Reproduce exactly the lines below, from the first through the one containing "b = MB(); b.prism(contours(XW, ZW, DW, .003), .1705, .164);", and nothing more.
+===+
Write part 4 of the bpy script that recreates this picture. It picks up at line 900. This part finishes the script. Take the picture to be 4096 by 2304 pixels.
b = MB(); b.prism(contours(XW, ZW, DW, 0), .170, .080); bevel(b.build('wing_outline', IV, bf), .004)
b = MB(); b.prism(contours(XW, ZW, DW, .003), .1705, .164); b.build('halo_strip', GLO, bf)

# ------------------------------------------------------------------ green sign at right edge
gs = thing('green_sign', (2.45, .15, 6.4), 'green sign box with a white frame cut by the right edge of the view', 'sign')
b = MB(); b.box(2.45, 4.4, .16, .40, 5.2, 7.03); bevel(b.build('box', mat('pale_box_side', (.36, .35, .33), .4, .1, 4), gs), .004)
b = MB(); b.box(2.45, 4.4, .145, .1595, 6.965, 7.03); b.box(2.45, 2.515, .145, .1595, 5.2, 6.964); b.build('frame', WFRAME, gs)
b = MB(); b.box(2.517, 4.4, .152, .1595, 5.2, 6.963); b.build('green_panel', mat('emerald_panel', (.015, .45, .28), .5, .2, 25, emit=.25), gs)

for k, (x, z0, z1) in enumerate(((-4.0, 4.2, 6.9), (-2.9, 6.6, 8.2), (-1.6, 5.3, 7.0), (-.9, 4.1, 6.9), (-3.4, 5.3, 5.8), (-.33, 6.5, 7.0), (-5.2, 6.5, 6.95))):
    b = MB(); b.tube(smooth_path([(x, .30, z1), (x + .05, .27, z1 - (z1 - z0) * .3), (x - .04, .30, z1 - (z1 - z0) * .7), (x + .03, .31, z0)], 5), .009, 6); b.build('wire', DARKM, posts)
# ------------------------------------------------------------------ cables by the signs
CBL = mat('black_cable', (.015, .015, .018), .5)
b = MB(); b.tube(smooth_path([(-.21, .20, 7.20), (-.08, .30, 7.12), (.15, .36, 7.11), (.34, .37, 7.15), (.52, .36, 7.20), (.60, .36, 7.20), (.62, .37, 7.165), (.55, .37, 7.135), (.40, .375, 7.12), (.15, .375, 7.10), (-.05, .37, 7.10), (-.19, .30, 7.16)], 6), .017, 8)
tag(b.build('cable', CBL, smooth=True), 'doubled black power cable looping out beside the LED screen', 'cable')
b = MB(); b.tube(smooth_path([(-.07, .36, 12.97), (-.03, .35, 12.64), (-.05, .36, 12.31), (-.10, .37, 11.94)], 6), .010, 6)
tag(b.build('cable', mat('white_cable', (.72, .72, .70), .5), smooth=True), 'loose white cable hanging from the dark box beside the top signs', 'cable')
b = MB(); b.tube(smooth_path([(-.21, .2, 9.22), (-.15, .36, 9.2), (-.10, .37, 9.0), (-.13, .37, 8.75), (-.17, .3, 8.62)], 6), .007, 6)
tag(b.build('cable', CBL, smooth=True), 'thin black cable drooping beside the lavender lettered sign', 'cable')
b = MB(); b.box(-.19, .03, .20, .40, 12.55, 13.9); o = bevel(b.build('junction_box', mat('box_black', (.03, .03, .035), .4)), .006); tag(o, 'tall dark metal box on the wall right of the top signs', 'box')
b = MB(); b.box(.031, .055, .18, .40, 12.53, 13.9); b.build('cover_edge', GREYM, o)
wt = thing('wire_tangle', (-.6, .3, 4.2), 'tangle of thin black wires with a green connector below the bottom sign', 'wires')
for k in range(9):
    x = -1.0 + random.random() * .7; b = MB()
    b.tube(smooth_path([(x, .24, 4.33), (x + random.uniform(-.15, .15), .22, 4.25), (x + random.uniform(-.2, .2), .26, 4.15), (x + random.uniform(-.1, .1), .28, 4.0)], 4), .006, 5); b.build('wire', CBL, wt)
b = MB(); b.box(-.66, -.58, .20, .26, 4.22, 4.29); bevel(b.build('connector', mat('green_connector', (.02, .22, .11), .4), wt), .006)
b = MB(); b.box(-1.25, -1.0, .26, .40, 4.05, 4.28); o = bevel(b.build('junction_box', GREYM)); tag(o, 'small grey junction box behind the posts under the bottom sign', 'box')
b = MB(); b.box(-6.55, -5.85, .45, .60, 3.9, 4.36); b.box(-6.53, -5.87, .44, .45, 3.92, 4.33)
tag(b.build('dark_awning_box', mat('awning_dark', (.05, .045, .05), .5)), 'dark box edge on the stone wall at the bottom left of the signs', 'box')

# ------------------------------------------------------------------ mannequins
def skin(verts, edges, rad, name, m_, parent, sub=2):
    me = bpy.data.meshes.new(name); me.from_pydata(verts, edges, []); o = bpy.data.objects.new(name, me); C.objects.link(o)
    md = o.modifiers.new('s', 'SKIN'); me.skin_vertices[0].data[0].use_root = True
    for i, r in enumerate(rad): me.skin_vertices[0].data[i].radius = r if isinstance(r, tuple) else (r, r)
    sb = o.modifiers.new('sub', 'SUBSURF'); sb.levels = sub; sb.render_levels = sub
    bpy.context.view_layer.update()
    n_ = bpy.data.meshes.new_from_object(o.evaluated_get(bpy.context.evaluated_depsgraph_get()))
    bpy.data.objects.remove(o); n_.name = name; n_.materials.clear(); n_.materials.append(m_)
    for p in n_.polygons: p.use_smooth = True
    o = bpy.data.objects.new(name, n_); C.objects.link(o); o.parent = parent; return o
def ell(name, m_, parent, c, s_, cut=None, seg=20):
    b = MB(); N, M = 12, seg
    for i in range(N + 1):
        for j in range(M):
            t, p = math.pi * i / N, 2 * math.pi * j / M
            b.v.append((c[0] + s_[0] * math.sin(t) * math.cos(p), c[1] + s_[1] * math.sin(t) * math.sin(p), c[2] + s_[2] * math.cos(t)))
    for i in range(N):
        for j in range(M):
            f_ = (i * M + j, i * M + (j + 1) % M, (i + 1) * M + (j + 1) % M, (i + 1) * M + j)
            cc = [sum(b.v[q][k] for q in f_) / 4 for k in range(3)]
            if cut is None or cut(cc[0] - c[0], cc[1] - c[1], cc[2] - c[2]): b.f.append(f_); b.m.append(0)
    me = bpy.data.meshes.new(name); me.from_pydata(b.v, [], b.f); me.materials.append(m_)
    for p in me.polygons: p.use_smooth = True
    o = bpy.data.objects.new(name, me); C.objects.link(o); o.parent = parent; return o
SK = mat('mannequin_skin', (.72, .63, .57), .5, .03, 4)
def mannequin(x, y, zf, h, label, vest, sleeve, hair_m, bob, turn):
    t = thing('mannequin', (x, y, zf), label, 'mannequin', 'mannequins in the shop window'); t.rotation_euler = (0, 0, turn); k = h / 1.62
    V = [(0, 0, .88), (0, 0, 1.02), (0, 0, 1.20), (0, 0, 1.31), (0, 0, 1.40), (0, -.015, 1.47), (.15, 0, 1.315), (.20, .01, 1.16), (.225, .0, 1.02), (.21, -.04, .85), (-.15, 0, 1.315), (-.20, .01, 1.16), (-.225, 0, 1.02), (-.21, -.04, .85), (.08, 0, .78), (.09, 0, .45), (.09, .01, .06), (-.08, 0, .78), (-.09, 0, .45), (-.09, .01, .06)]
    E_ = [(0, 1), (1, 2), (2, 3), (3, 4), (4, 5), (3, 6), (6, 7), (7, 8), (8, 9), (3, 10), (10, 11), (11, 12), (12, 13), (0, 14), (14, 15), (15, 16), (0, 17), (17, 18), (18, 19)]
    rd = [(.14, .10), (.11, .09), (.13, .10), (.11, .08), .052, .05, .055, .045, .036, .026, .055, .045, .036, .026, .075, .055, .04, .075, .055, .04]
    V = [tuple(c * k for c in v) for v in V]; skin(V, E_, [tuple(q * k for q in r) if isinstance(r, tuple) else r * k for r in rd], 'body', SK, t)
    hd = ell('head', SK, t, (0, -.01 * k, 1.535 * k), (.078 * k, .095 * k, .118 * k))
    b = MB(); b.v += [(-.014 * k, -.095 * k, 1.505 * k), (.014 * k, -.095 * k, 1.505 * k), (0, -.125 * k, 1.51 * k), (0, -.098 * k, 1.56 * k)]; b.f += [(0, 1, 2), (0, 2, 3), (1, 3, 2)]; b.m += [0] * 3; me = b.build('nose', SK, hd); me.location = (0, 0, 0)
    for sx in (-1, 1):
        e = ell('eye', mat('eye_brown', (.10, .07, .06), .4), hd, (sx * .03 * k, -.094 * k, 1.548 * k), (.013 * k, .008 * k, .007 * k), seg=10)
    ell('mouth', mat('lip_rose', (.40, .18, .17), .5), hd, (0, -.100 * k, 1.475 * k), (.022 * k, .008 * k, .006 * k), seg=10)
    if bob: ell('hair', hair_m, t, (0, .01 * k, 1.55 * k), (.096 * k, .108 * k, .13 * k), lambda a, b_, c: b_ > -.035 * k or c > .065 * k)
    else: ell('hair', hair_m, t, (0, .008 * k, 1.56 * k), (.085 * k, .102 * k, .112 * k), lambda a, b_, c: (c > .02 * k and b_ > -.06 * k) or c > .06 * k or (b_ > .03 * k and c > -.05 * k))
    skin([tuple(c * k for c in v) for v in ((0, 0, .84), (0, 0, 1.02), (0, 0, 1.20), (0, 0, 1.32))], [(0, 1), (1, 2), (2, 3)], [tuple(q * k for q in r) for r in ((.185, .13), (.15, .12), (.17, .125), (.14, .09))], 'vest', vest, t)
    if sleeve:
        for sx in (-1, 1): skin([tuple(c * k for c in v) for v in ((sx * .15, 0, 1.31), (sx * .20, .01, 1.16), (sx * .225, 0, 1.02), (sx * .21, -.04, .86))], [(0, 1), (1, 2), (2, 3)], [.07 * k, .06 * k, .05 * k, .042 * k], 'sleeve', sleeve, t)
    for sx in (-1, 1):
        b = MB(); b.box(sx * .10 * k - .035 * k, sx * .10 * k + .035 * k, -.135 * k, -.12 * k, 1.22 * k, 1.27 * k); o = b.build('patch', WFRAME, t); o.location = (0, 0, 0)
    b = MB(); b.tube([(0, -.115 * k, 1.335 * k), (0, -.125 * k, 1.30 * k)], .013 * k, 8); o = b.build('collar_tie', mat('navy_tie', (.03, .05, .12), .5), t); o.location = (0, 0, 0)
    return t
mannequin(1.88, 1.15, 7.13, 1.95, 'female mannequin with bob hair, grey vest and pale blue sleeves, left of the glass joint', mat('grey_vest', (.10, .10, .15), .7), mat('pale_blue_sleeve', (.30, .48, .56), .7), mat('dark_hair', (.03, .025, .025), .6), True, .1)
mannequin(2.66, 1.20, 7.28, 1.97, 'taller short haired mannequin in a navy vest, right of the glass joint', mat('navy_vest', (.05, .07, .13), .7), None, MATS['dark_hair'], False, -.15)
+===+
> **PROBLEM SOLUTION**:
Write part 4 of the bpy script that recreates this picture. It picks up at line 900. This part finishes the script. Take the picture to be 4096 by 2304 pixels.
b = MB(); b.prism(contours(XW, ZW, DW, 0), .170, .080); bevel(b.build('wing_outline', IV, bf), .004)
b = MB(); b.prism(contours(XW, ZW, DW, .003), .1705, .164); b.build('halo_strip', GLO, bf)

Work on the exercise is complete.